_Exercise data_
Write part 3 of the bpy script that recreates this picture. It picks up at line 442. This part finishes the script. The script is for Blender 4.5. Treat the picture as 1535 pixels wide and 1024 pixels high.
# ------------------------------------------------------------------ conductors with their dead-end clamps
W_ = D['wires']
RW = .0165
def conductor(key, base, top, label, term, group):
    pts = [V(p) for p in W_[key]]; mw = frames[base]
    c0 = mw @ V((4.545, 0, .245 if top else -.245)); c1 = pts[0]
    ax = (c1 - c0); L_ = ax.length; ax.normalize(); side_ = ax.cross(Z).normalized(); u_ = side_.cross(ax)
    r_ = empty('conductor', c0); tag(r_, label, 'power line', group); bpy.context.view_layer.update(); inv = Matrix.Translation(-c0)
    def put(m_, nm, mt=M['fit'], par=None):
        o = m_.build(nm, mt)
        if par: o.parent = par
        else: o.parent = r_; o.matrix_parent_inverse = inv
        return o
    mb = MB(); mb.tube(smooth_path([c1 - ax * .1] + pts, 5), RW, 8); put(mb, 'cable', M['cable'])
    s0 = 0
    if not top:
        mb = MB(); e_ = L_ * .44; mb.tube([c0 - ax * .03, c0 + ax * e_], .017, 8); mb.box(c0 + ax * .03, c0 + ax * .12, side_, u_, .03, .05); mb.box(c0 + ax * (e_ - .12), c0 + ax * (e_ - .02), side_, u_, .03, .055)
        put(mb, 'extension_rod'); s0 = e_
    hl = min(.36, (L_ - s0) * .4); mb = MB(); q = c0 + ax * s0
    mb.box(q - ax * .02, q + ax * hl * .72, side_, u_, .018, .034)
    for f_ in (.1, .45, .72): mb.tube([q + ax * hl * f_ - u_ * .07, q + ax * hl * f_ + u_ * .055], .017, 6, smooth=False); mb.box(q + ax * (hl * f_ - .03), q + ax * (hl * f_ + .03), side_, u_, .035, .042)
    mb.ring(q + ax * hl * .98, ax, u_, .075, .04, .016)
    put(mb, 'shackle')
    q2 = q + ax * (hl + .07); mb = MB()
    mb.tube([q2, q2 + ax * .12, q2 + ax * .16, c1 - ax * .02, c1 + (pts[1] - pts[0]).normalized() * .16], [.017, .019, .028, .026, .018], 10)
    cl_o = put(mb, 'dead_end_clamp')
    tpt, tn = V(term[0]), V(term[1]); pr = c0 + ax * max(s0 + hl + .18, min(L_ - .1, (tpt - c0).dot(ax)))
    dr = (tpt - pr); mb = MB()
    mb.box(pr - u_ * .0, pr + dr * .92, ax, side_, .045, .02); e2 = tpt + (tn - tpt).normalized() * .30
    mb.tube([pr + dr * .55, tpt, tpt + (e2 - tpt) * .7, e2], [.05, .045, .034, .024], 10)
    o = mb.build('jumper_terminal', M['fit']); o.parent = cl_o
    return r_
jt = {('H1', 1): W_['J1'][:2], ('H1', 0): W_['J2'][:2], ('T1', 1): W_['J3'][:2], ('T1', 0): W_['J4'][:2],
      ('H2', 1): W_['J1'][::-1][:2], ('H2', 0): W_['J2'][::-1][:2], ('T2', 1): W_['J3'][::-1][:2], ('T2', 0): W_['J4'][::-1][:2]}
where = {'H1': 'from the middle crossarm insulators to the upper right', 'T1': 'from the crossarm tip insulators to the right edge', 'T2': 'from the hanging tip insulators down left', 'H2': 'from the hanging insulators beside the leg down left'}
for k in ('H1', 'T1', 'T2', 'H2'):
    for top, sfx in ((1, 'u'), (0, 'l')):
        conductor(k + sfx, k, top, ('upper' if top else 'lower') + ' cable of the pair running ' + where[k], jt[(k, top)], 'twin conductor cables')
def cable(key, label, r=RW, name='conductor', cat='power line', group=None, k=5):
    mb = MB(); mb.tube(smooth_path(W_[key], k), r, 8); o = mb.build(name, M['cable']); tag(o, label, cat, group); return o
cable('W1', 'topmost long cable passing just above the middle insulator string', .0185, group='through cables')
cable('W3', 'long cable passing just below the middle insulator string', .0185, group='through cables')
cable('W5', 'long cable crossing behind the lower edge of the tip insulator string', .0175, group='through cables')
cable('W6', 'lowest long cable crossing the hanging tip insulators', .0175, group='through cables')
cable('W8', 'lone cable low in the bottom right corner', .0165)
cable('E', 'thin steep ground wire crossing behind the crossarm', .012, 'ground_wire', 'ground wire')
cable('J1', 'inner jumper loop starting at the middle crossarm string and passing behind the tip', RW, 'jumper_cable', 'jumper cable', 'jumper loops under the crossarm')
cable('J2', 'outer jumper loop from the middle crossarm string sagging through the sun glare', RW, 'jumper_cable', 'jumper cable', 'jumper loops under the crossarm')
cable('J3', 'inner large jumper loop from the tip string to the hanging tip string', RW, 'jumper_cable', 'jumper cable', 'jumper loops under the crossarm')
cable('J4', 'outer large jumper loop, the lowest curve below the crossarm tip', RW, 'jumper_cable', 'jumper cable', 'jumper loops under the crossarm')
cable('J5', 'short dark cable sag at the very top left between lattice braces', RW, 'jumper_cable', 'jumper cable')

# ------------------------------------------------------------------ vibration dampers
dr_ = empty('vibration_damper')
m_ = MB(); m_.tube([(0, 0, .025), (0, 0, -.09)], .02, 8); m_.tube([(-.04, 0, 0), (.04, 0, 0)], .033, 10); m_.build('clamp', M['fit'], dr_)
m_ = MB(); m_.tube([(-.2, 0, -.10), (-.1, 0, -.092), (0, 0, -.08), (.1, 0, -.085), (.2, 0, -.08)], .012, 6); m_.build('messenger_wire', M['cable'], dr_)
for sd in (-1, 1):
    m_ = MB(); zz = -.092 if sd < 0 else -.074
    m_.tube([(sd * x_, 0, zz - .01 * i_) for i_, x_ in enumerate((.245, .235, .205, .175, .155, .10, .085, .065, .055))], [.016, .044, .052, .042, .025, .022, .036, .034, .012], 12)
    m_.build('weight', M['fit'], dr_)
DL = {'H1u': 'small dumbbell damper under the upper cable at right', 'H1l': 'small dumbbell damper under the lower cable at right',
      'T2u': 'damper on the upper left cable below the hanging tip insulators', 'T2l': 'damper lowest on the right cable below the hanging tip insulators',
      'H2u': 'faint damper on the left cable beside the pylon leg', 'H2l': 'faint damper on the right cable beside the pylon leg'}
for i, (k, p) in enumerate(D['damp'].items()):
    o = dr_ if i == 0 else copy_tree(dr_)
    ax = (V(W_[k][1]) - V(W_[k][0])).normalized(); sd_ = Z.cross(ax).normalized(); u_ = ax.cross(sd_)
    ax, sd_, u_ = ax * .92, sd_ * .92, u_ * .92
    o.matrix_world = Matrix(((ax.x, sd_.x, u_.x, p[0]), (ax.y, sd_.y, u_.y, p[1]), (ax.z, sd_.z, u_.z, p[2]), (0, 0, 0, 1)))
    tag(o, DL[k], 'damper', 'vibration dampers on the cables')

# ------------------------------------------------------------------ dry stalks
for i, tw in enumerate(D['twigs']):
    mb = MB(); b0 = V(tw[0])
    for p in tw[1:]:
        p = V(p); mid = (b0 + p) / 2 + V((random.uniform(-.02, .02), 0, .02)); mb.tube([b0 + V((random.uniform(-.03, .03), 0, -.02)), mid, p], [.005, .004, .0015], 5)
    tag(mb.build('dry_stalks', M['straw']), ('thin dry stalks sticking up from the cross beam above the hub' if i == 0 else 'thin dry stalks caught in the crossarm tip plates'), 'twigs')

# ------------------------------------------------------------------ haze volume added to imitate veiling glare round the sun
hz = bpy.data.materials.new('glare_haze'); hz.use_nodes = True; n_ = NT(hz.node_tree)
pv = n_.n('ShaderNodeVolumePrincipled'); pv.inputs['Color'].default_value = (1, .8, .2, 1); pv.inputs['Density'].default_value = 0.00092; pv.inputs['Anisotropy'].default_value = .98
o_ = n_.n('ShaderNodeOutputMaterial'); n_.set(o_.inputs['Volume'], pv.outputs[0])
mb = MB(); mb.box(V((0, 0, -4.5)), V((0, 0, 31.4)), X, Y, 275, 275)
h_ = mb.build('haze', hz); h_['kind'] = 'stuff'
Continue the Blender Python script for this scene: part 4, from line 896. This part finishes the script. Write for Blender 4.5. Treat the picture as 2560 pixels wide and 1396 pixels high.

_Required task_
Using the data above, copy each line that contains "thin".

_Output of the task_
cable('E', 'thin steep ground wire crossing behind the crossarm', .012, 'ground_wire', 'ground wire')
    tag(mb.build('dry_stalks', M['straw']), ('thin dry stalks sticking up from the cross beam above the hub' if i == 0 else 'thin dry stalks caught in the crossarm tip plates'), 'twigs')